Jade believes she must get out of her neighborhood if she’s ever going to succeed. Her mother says she has to take every opportunity. She has. She accepted a scholarship to a mostly-white private school and even Saturday morning test prep opportunities. But some opportunities feel more demeaning than helpful. Like an invitation to join Women to Women, a mentorship program for “at-risk” girls. Except really, it’s for black girls. From “bad” neighborhoods.

But Jade doesn’t need support. And just because her mentor is black doesn’t mean she understands Jade.
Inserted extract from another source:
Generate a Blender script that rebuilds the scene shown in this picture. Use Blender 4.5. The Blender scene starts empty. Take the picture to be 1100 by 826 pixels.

And maybe there are some things Jade could show these successful women about the real world and finding ways to make a real difference.

Friendships, race, privilege, identity—this compelling and thoughtful story explores the issues young women face.


In over a month and a half, I haven’t rated a single book five stars. I thought I  wasn’t in the mood to read and wouldn’t love anything, but after reading Piecing Me Together I realise that’s not true because I loved everything about this novel!

This book isn’t exactly underrated because it has won several awards, but I think it deserves a lot more praise than it has received. I love this book so much. Every character was complex and Jade was a wonderful protagonist. Her inner monologues were so on point; I love how she took others into account without sacrificing herself.

As usual I have a hard time writing a review for a book I love because all I want to say is I LOVE IT I LOVE IT, PLEASE PICK THIS UP IF YOU CAN! Piecing Me Together discusses a lot of important topics such as racism, racial profiling, poverty, sexism, etc. and it does so wonderfully. Seriously, whenever a character says something problematic, it is called out in the book (with the exception of cissexist language such as “men and women”).

Jade is black but she occasionally mentions the treatment of Native Americans in the United States as well. Usually they are excluded from conversations, so that was a really nice change.

I also adored the different types of family that are portrayed in the book (e.g. divorced parents). It definitely added another layer of authenticity.

content and trigger warning for racism, racial profiling, police brutality, ableist language, sexism, anti-fat remarks, one mention of drug use, one mention of cheating, slut-shaming, cissexist language

Clearly, I absolutely loved this book! I loved following Jade’s journey as a black, fat and poor teenager in the United States and I certainly plan on reading more of this author’s work! 5 out of 5 stars!